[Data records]
--- Start ---
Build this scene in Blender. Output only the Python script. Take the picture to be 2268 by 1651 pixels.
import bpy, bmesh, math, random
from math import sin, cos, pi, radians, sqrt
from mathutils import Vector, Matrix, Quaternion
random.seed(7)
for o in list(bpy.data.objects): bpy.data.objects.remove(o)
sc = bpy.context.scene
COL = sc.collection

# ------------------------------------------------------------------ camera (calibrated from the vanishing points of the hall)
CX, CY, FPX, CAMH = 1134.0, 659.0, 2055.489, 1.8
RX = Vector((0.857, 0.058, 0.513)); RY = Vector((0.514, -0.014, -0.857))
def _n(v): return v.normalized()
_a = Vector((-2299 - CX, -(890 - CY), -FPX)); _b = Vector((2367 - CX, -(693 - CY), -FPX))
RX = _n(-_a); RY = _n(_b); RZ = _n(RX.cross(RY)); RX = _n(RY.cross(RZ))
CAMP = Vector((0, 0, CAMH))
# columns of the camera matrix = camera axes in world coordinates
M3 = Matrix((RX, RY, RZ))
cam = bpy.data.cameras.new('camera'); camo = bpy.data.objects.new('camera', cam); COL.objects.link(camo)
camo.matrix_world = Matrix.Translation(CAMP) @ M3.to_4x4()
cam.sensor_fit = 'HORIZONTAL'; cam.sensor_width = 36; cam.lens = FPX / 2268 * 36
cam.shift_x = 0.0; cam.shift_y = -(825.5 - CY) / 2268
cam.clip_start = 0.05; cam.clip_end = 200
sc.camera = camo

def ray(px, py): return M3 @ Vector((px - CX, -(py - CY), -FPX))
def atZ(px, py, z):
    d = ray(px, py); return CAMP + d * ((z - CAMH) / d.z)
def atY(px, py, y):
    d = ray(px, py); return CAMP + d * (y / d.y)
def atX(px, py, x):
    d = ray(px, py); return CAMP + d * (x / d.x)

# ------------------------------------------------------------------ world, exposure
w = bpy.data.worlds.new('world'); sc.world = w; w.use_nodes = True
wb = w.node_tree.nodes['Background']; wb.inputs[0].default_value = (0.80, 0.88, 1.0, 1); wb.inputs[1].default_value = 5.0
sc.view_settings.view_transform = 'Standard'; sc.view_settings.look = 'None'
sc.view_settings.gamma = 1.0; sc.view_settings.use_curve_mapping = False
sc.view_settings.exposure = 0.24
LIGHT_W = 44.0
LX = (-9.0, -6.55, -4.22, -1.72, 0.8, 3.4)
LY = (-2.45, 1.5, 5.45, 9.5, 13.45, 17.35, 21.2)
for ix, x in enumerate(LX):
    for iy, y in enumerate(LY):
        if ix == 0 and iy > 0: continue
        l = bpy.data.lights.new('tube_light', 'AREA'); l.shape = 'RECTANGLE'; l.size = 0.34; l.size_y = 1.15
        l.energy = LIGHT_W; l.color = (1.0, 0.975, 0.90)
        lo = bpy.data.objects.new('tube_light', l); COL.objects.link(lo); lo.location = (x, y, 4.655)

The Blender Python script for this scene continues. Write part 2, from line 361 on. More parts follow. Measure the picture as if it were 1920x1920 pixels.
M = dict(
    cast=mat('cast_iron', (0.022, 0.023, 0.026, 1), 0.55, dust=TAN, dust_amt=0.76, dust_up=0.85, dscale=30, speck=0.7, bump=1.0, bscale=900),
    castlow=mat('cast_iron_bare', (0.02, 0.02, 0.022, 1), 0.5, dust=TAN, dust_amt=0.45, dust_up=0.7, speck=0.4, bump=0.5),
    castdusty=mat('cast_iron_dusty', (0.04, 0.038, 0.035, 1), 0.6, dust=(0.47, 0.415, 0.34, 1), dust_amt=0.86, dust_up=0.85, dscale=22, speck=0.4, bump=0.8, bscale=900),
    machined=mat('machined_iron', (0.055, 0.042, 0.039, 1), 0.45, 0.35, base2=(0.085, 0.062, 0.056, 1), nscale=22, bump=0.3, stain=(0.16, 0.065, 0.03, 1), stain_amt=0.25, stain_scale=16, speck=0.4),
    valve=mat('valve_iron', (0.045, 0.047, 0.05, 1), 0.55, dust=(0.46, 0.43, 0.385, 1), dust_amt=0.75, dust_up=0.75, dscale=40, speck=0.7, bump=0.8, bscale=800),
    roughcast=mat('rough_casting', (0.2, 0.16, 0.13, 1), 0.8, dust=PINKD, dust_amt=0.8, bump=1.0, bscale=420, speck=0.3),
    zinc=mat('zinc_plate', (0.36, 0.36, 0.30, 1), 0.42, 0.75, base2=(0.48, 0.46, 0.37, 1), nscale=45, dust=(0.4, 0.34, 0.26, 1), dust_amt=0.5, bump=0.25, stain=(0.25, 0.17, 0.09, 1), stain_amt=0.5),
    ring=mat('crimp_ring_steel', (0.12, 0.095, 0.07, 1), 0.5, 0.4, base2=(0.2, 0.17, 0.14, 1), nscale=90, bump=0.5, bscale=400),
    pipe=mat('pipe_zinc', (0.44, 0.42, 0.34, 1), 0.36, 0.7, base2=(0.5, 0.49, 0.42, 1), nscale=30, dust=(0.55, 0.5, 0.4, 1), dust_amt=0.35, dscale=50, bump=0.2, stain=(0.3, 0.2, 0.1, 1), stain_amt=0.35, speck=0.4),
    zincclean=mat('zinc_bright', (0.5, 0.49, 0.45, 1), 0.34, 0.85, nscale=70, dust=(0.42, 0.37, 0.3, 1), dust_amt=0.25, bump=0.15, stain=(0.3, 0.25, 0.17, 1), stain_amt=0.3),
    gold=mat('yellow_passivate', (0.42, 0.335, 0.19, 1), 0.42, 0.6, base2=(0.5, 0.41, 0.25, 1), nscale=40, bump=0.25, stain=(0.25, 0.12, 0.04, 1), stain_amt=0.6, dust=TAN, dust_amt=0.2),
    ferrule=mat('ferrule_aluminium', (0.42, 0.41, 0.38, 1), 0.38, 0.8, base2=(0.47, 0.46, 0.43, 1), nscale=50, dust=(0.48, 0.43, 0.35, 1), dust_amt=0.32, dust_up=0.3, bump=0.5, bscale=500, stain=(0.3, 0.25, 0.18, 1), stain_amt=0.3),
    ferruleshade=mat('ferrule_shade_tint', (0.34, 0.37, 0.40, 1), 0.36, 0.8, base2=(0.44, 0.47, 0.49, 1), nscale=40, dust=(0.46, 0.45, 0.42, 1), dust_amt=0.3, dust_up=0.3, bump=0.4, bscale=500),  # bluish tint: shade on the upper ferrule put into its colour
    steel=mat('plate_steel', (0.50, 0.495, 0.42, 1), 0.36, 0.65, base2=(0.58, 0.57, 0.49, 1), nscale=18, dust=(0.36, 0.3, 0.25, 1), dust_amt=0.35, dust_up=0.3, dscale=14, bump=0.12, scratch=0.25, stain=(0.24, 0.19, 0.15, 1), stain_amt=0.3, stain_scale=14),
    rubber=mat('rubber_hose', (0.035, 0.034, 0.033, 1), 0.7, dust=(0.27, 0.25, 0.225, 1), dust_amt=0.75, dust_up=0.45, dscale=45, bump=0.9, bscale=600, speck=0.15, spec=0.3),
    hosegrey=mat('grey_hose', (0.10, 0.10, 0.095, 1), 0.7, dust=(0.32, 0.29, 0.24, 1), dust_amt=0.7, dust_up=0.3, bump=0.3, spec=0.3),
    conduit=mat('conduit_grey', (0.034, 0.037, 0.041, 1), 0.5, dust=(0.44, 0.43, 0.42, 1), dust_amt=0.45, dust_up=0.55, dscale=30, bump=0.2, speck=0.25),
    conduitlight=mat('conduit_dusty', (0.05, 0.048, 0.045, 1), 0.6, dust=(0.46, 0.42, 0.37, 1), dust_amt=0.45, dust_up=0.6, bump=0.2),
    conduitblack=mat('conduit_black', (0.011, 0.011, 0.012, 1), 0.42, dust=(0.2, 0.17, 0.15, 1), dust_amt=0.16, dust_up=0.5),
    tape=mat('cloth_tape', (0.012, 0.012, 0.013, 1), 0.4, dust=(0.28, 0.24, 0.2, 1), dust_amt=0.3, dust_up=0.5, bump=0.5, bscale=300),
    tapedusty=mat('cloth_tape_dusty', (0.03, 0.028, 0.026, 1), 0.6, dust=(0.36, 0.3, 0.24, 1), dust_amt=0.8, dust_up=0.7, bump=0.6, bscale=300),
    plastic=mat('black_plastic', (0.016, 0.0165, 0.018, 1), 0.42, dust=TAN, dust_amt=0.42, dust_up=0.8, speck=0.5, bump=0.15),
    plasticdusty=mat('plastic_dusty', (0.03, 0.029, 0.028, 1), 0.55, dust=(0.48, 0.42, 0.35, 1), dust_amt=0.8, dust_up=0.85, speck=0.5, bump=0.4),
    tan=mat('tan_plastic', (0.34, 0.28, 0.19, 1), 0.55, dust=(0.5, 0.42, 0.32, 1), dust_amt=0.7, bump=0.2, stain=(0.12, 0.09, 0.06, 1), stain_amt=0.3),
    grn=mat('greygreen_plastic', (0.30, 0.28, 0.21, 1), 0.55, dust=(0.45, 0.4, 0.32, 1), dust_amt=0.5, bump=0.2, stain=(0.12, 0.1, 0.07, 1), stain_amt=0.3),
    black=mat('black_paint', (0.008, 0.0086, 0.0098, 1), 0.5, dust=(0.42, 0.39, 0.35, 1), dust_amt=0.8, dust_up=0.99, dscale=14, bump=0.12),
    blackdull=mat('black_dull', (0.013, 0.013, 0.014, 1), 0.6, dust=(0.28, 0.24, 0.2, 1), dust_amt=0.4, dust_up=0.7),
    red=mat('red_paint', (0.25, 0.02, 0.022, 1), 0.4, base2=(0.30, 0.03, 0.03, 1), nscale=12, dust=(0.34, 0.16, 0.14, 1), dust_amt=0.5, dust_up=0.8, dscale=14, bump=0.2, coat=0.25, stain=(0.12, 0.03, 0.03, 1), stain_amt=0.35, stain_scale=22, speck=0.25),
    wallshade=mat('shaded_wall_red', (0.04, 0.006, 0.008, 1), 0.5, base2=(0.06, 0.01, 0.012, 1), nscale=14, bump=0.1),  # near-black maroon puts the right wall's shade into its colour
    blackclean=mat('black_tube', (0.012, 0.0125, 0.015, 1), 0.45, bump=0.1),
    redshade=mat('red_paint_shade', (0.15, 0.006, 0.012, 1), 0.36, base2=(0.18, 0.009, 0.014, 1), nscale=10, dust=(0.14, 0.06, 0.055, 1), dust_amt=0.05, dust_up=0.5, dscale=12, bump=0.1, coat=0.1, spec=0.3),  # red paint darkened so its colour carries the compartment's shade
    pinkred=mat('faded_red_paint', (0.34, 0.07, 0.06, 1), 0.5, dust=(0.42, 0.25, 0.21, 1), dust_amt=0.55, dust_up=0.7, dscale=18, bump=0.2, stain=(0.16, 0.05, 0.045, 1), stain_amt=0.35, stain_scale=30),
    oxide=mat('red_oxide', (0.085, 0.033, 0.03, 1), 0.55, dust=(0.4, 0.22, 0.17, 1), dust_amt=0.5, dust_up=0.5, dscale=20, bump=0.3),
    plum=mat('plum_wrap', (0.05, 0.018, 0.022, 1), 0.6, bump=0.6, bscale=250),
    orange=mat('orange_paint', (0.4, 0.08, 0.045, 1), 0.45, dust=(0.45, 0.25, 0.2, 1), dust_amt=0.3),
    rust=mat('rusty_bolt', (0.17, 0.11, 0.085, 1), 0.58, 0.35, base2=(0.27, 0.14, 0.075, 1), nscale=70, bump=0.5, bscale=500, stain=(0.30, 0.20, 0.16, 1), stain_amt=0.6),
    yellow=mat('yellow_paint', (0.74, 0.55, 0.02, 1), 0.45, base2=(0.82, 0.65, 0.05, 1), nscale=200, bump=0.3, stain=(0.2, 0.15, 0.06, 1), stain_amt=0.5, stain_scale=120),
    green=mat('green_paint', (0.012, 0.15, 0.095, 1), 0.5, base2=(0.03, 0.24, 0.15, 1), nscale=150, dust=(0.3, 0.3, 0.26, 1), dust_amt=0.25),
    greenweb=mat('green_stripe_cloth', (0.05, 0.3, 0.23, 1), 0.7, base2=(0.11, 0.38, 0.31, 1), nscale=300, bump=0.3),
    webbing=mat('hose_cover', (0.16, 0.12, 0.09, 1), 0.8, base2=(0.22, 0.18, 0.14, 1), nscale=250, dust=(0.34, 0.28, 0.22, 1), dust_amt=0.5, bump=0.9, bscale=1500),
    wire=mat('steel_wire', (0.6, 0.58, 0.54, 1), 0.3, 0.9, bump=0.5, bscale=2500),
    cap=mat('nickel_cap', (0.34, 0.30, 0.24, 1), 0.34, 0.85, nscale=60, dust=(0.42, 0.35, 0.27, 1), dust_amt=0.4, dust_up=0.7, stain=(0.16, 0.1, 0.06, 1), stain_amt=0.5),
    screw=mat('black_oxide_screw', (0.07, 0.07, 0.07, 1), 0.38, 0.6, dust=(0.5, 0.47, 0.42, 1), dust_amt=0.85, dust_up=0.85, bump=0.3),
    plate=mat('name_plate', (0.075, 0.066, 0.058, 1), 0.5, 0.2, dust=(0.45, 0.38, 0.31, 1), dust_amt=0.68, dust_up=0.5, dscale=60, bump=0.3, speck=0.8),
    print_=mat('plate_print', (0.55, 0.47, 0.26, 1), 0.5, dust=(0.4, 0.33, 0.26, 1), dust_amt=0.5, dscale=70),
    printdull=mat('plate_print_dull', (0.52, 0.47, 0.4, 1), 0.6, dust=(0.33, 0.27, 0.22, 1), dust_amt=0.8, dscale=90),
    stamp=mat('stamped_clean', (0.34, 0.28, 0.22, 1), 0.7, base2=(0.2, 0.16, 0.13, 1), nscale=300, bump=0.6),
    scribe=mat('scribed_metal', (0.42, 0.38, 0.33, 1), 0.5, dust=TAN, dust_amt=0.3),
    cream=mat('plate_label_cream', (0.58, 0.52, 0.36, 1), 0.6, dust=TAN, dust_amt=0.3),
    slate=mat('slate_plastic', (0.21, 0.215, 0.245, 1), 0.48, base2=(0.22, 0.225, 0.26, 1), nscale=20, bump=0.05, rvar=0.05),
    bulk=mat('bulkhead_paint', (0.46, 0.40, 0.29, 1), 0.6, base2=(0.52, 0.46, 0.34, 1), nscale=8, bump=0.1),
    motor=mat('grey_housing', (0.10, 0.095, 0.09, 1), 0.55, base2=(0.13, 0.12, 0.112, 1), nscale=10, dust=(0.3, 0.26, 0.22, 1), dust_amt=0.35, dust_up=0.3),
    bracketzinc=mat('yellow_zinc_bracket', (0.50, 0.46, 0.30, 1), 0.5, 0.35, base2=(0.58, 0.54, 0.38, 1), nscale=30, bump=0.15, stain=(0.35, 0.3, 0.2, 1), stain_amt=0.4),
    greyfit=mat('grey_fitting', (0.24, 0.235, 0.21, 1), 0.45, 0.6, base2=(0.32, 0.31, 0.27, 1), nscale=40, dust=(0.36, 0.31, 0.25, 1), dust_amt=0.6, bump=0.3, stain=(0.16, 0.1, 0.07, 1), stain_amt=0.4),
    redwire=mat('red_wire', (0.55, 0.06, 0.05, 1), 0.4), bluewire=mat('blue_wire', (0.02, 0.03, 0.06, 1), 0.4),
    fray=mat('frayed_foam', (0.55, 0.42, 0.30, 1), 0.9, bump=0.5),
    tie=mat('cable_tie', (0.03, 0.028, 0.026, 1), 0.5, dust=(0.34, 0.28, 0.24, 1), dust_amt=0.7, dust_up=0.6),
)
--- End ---
## Given exercise
Repeat the records above line by line, from the first line through the line that contains "COL = sc.collection".

## Task output
Build this scene in Blender. Output only the Python script. Take the picture to be 2268 by 1651 pixels.
import bpy, bmesh, math, random
from math import sin, cos, pi, radians, sqrt
from mathutils import Vector, Matrix, Quaternion
random.seed(7)
for o in list(bpy.data.objects): bpy.data.objects.remove(o)
sc = bpy.context.scene
COL = sc.collection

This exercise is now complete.